Muitas dessas petrolíferas nacionais, sobretudo na China, estão se tornando uma força crescente também fora de seus países de origem. A PetroChina, por exemplo, anunciou aquisições externas nos últimos meses, muitas delas focadas no gás de xisto, uma forma de geração elétrica menos convencional.
"As empresas de petróleo nacionais representaram cerca de 20% de todas as fusões e aquisições do mercado no ano passado", afirmou Robert Plummer, analista-sênior da Wood Mackenzie, consultoria em petróleo e gás. "Dez anos atrás, elas mal participavam do mercado".
De acordo com Plummer, algumas dessas empresas estão agora "investindo a uma taxa superior a de grandes empresas internacionais, especialmente quando considerado o investimento por barril produzido".
Muitos analistas argumentam, no momento, que ambos os lados necessitam um do outro, mas ninguém desconsidera que possa ser apenas uma questão de tempo para que as petrolíferas nacionais estejam por cima.
Há ainda outros riscos.

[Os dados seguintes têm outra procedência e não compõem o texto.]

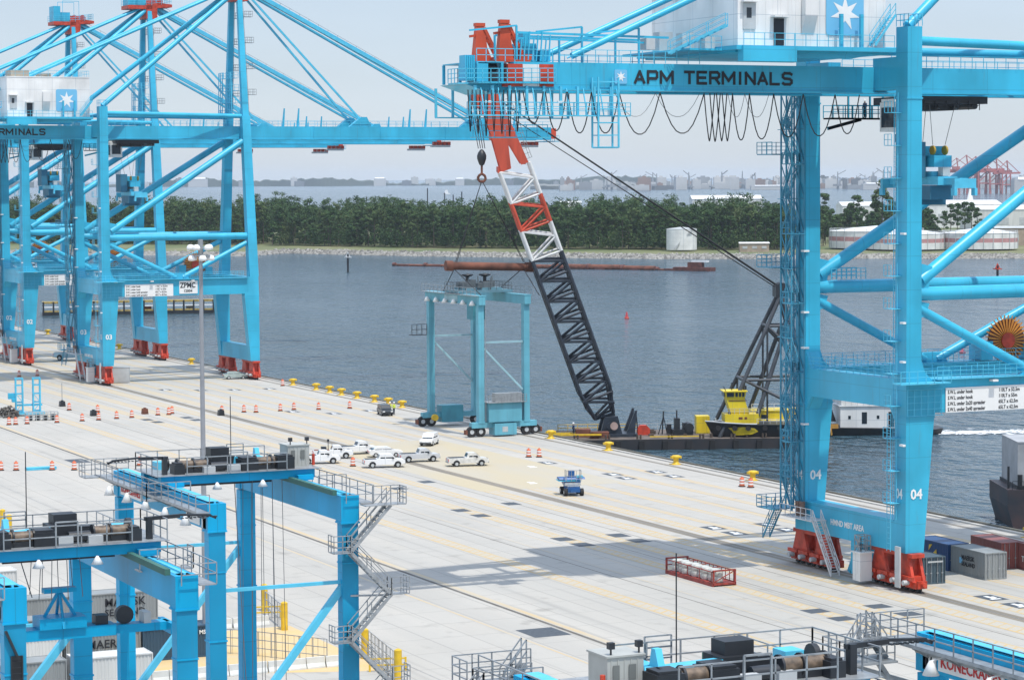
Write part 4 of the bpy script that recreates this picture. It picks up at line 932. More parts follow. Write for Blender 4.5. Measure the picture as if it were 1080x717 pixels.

As turbulências políticas no Oriente Médio, em particular na Líbia, reforçam o potencial de riscos que as empresas enfrentam em suas buscas por mais reservas de petróleo. A BP vinha se preparando para extrair óleo de águas profundas na costa da Líbia antes da eclosão dos conflitos - e esses planos foram colocados em suspenso. Da mesma forma, a Shell foi forçada a interromper suas atividades de exploração no país.
Peter Voser, executivo-chefe da Shell, afirmou na semana passada que ainda era muito cedo para prever o impacto dos acontecimentos recentes no Oriente Médio e no Japão, tanto para a sua empresa como para a indústria petrolífera como um todo.
Ele admitiu, no entanto, que os eventos foram "uma clara lembrança" de como o mercado de petróleo pode ser afetado. "Estamos vivendo em um mundo altamente interdependente", resumiu Voser.